## [DATA SECTION]

# # # # # # #

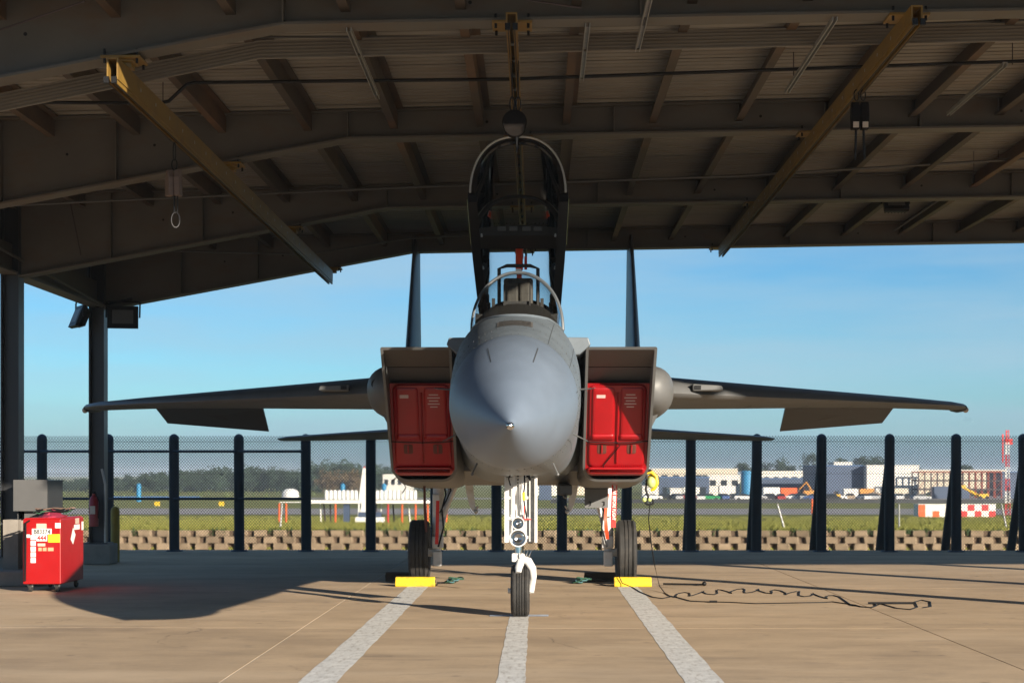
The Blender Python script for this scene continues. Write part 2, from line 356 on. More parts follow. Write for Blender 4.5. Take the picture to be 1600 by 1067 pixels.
# ------------------------------------------------------------------ the shelter
FR = [14.3, 19.15, 24.1, 28.85]; Y0, Y1 = 11.85, 29.05; XL, XR = -7.15, 23.5
def deckz(x): return 5.43+.02*x
def botz(x): return 5.115+.0155*x if x > -1.85 else 5.086+(x+1.85)*.185
sh = thing('aircraft_shelter', 'open-sided steel aircraft shelter with brown rafters and purlins over the fighter', 'shelter', (-6.97, 24.1, 0))
for fy in FR:
    q = G(); xsx = [-6.85, -5.2, -3.5, -1.85, 1, 4, 7, 10.2, 14, 18, 23.3]
    for a, b in zip(xsx, xsx[1:]):
        za, zb, ta, tb = botz(a), botz(b), deckz(a)-.03, deckz(b)-.03
        q.add([(a, fy-.008, za), (b, fy-.008, zb), (b, fy-.008, tb), (a, fy-.008, ta), (a, fy+.008, za), (b, fy+.008, zb), (b, fy+.008, tb), (a, fy+.008, ta)],
              [(0,1,2,3), (4,7,6,5)])
    rf = q.build('rafter', 'frame_steel', sh)
    for nm, fn, t in (('bottom_flange', botz, -.022), ('top_flange', lambda x: deckz(x)-.03, .018)):
        q = G(); rings = [[Vector((x, fy-.13, fn(x))), Vector((x, fy+.13, fn(x))), Vector((x, fy+.13, fn(x)+t)), Vector((x, fy-.13, fn(x)+t))] for x in [-6.85, -1.85, 23.3]]
        q.loft(rings, True, True, True); q.build(nm, 'frame_steel', rf, smooth=20)
    for x in (-5.6, -4.35, -1.85, 1.02, 4.3, 6.6):
        q = G().box((x-.006, fy-.12, botz(x)), (x+.006, fy-.008, deckz(x)-.035)); q.build('stiffener', 'frame_steel', rf, smooth=0)
    for x in (-4.9, -3.95, -.35, 2.6, 5.4):
        q = G().cyl((x, fy-.012, (botz(x)+deckz(x))/2), (x, fy-.009, (botz(x)+deckz(x))/2), .016, n=8); q.build('bolt_hole', 'black', rf)
    for cxp in (-6.97, 10.2, 23.2):
        if cxp > 11 and fy > 20: pass
        topz = botz(cxp+.02)-.022 if cxp > 0 else 5.20
        q = G(); hw = .125
        q.box((cxp-hw, fy-.13, .35), (cxp-hw+.02, fy+.13, topz)).box((cxp+hw-.02, fy-.13, .35), (cxp+hw, fy+.13, topz)).box((cxp-hw+.02, fy-.008, .35), (cxp+hw-.02, fy+.008, topz))
        c = q.build('column', 'column_paint', sh, smooth=0)
        q = G().box((cxp-.2, fy-.2, .33), (cxp+.2, fy+.2, .352)); q.build('base_plate', 'column_paint', c, smooth=0)
        q = G().box((cxp-.26, fy-.26, 0), (cxp+.26, fy+.26, .33)); q.build('pier', 'pier', c, smooth=0, bevel=.02)
# purlins framed between rafters
BAY = [(Y0, FR[0]-.01), (FR[0]+.01, FR[1]-.01), (FR[1]+.01, FR[2]-.01), (FR[2]+.01, FR[3]-.01)]
for a, b in BAY:
    q = G(); t = .008; pr = [(-.075,-.20), (.004,-.20), (.004,-.008), (.075,-.008), (.075,0), (-.004,0), (-.004,-.192), (-.067,-.192), (-.067,-.175), (-.075,-.175)]
    q.prism(pr, 'y', a, b); q.v = [p-Vector((0, a, 0)) for p in q.v]
    me = q.mesh('purlin', smooth=0); me.materials.append(MATS['purlin_steel'])
    for k in range(-7, 12):
        x = -.388+.93*k
        piece('purlin', me, sh, (x, a, deckz(x)-.012))
q = G().box((-.045, -.05, -.19), (-.037, -.002, -.02)).cyl((-.037, -.03, -.06), (-.028, -.03, -.06), .012, n=6).cyl((-.037, -.03, -.14), (-.028, -.03, -.14), .012, n=6)
mc = q.mesh('purlin_clip', smooth=0); mc.materials.append(MATS['frame_steel'])
for fy in FR[1:]:
    for k in range(-7, 12):
        x = -.388+.93*k; piece('purlin_clip', mc, sh, (x, fy-.01, deckz(x)-.012))
# ribbed roof sheets laid across the purlins
q = G(); W = .914; prof = []
for i in range(6):
    y = i*W/6
    prof += [(y, 0), (y+.105, 0), (y+.12, .03), (y+.14, .03)]
prof += [(W, 0), (W+.04, -.002)]
prof = [(y+ .0, z) for y, z in prof]
n = len(prof)
vs = [(XL, y, deckz(XL)+z) for y, z in prof]+[(XR, y, deckz(XR)+z) for y, z in prof]
q.add(vs, [(i, i+1, n+i+1, n+i) for i in range(n-1)])
me = q.mesh('roof_sheet', smooth=20); me.materials.append(MATS['deck'])
for i in range(20):
    piece('roof_sheet', me, sh, (0, Y0+i*(Y1-Y0)/19.65, .004*(i % 2)))
# edge fascias, ribbed strip under the purlins behind the first rafter
q = G().box((-7.17, Y0, 4.22), (-7.12, Y1, 5.27)); q.build('eave_fascia', 'frame_steel', sh, smooth=0)
q = G().box((-7.1, FR[0], 4.18), (-6.85, Y1-.2, 4.21)).box((-6.98, FR[0]+.02, 4.212), (-6.965, Y1-.3, 4.6)); q.build('eave_strut', 'frame_steel', sh, smooth=0)
q = G()
def rib(x): return (5.19+.02*(x+2.2) if x > -2.2 else 5.19+(x+2.2)*.20)
for i in range(11):
    z0 = -.012*i-.0; dy = .012 if i % 2 else 0
    for a, b in ((-6.8, -2.2), (-2.2, 12)):
        q.add([(a, 15.2+dy, rib(a)-.0145*i), (b, 15.2+dy, rib(b)-.0145*i), (b, 15.2+dy, rib(b)-.0145*i-.0125), (a, 15.2+dy, rib(a)-.0145*i-.0125),
               (a, 15.2+.012-dy, rib(a)-.0145*(i+1)), (b, 15.2+.012-dy, rib(b)-.0145*(i+1))], [(0,1,2,3), (3,2,5,4)])
q.build('ribbed_closure_strip', 'deck', sh, smooth=0)
for x, ya, yb in ((-1.33, 14.3, 16.9), (.60, 14.3, 16.3), (2.58, 14.25, 17.0), (4.4, 16.0, 18.2), (1.05, 12.9, 15.2)):
    z = botz(x)-.005
    q = G().box((x-.02, ya, z-.05), (x-.014, yb, z-.01)).box((x+.014, ya, z-.05), (x+.02, yb, z-.01)).box((x-.014, ya, z-.015), (x+.014, yb, z-.01)); q.build('strut_channel', 'galvanised', sh, smooth=0)
# black conduit, grey conduits, brace rods
q = G().tube([P(-60,157,16.5), P(245,160,16.5), P(262,157,16.5), P(290,131,16.5), P(302,128,16.5), P(800,124,16.5), P(1640,97,16.5)], .017, 8); q.build('black_conduit', 'black', sh)
q = G().tube([P(-40,322,22.3), P(130,314,22.3), P(600,294,22.3), P(1150,276,22.3), P(1640,248,22.3)], .016, 8); q.build('grey_conduit', 'cabinet_grey', sh)
q = G().tube([P(200,56,15.6)+Vector((0,0,0)), P(430,57,15.6), P(800,58,15.6), P(1640,34,15.6)], .012, 6); q.build('grey_conduit', 'cabinet_grey', sh)
q = G().tube([P(1395,362,25.5), P(1500,290,24.6), P(1640,190,23.0)], .014, 6); q.build('grey_conduit', 'cabinet_grey', sh)
q = G().tube([P(230,390,27.4), P(480,397,27.4), P(640,372,27.4), P(760,366,27.4)], .018, 6); q.build('grey_conduit', 'cabinet_grey', sh)
for (a, ya), (b, yb) in ((((-7.0), FR[2]), ((-6.9), FR[3])),):
    q = G().cyl((-6.82, ya-1.2, 4.42), (-6.82, yb-.1, 4.19), .022, n=6); q.build('brace_rod', 'frame_steel', sh)
for pa, pb in (((104,300,23.9), (124,398,23.9)), ((-20,50,13.9), (130,0,13.6)), ((820,0,14), (908,13,14.1))):
    q = G().cyl(P(*pa), P(*pb), .008, n=6); q.build('brace_rod', 'dark_steel', sh)
for px, pa, pb, y in ((253,127,158,16.5), (1239,83,120,16.5), (1579,70,104,16.5), (1557,207,250,22.5), (1519,238,276,22.5)):
    q = G().cyl(P(px,pa,y), P(px,pb,y), .005, n=5); q.build('hanger_rod', 'dark_steel', sh)

# ------------------------------------------------------------------ yellow monorails and what hangs from them
def monorail(x, label, ztop, h):
    t = thing('monorail', label, 'rail', (x, 13.9, ztop-h), 'yellow rails under the roof')
    q = G().box((x-.045, 13.9, ztop-h), (x-.033, 28.6, ztop)).box((x+.033, 13.9, ztop-h), (x+.045, 28.6, ztop)).box((x-.033, 13.9, ztop-.012), (x+.033, 28.6, ztop))
    q.build('beam', 'rail_yellow', t, smooth=0)
    for dx in (-.026, .026):
        q = G().box((x+dx-.011, 13.85, ztop-h-.035), (x+dx+.011, 28.65, ztop-h-.003)); q.build('track', 'rail_yellow', t, smooth=0)
        q = G().box((x+dx-.004, 13.86, ztop-h-.042), (x+dx+.004, 28.6, ztop-h-.036)); q.build('track_slot', 'black', t, smooth=0)
    for i in range(24):
        y = 14.7+i*.58
        q = G().cyl((x-.0475, y, ztop-h*.5), (x+.0475, y, ztop-h*.5), .017, n=8); q.build('bolt', 'galvanised', t)
    for fy in FR:
        zb = botz(x)-.024
        q = G().box((x-.16, fy-.15, zb-.022), (x+.16, fy+.15, zb))
        if zb-ztop > .03:
            q.box((x-.10, fy-.1, (zb+ztop)/2), (x+.10, fy+.1, zb-.022)).box((x-.075, fy-.06, ztop-.002), (x+.075, fy+.06, (zb+ztop)/2))
        br = q.build('bracket', 'rail_yellow', t, smooth=0, bevel=.004)
        for sx in (-.13, .13):
            for sy in (-.12, .12):
                q = G().cyl((x+sx, fy+sy, zb-.06), (x+sx, fy+sy, zb+.055), .011, n=6); q.build('bolt', 'black', br)
    for dx in (-.03, .03):
        q = G().cbox((x+dx, 13.83, ztop-h-.02), (.04, .03, .05)); q.build('end_stop', 'black', t, smooth=0)
    return t
monorail(-3.15, 'yellow overhead rail on the left side of the roof, ending in the open', 4.74, .17)
monorail(-.01, 'yellow overhead rail running straight back above the open canopy', 5.085, .11)
monorail(3.16, 'yellow overhead rail slanting down the right side of the roof', 5.13, .13)

def ringpts(c, rx, rz, n=14, tw=0):
    return [Vector(c)+Vector((rx*math.cos(2*math.pi*k/n)*math.cos(tw), rx*math.cos(2*math.pi*k/n)*math.sin(tw), rz*math.sin(2*math.pi*k/n))) for k in range(n)]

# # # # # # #

## [WHAT IS BEING ASKED]
Tell how many lines contain the word "from", using only the number.

## [SOLUTION TO THIS TASK]
2